Elles m'ont beaucoup aidé à me rassurer, même si à Chopes c'est différent puisque tu as un chenal qui constitue une certaine sécurité si les séries ne sont pas trop ouest. Je me souviens d'un hiver où j'avais vraiment bouffé à Pipeline puisque je n'étais pas assez préparé physiquement. J'avais quitté Tahiti et j'étais retourné vivre en France. La bonne bouffe et le vin français avec les potes avaient fait leur travail, et Pipeline m'avait vite remise sur terre.. J'avais perdu mes palmes en plongeant sous un gros set et avait décalé dans l'inside. Je pense que ce jour-là, si je n'avais pas aperçu de jet-skis dans l'outside, j'aurais vite paniqué. Et Pipeline, c'est le dernier endroit pour paniquer.
Comment se différencier des autres photographes sur le North Shore ?
Tout simplement grâce à l'expérience. Avec les années, tu sais à quel endroit te poster en fonction de l'orientation et la taille de la houle, de l'heure et de l'évolution de la lumière. Ensuite, tu obtiens une addition de plusieurs facteurs favorables pour essayer d'avoir une bonne photo. Une session en aqua à Pipeline, par exemple, me fait d'ailleurs de moins en moins rêver puisqu'il y a désormais trop de photographes et de caméramans. En fait, tu en es presque rendu à chercher le surfeur au milieu d'une forêt de bras levés avec une GoPro à la main. Ce côté magique de vivre un moment privilégié s'est perdu, et c'est bien dommage.

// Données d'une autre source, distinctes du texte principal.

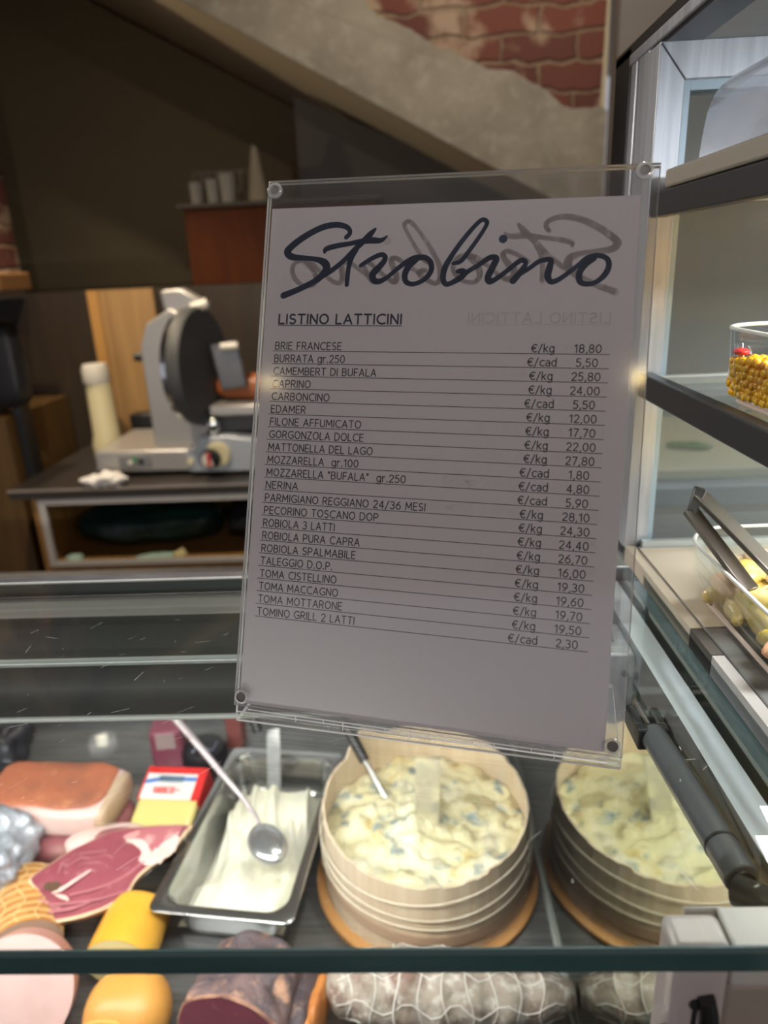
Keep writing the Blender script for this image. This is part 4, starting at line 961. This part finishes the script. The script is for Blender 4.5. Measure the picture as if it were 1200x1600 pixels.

Kelly Slater, Pipeline, 2013.
John John Florence, sans hésitation. Pipeline c'est chez lui ! J'ai vu des sessions "chantier" où personne n'osait y aller, où ça pétait sur le troisième reef. Et là tu vois John John arriver, tout décontracté, se jeter à l'eau seul et surfer cet apocalypse comme à son habitude, avec une maestria que lui seul est capable d'avoir à Pipe. Les surfeurs les plus photogéniques, ce sont ceux que tu arrives à identifier dès le premier regard dans un line-up bondé. À Pipeline, peu de gens ont ce privilège, puisque c'est un drop éclair et une disparition dans une caverne liquide. Ce qui laisse peu de chance pour se différencier des autres. Et pourtant, des surfeurs comme John John, Kelly, Shane Dorian, Derek Ho ou encore Gerry Lopez, y arrivent encore.
Quels spots préfères-tu sur le North Shore ?
Le premier, c'est Rocky Point. Puisque c'est le spot où je vais surfer tous les jours, très tôt le matin, quand je suis sur le North Shore. J'adore cet endroit. Il laisse de la place pour exprimer tout le potentiel de ton surf. Le côté barrel sur roche à fleur d'eau, ça me rappelle aussi la Bretagne. Pipeline bien-sûr, puisque c'est la vague ultime ! Sa zone de drop à quatre mètres pour terminer la section à 80 centimètres, ça me laisse toujours admiratif. Et puis, elle est d'une beauté inégalable. Teahupo'o c'est trop parfait, sans défaut. Alors que Pipeline a son côté imprévisible, ce qui fait d'elle ma favorite de loin. Et puis, Waimea Bay, pour tout le potentiel de moments historiques qu'elle véhicule, et bien-sûr parce que c'est l'antre d'Eddie Aikau.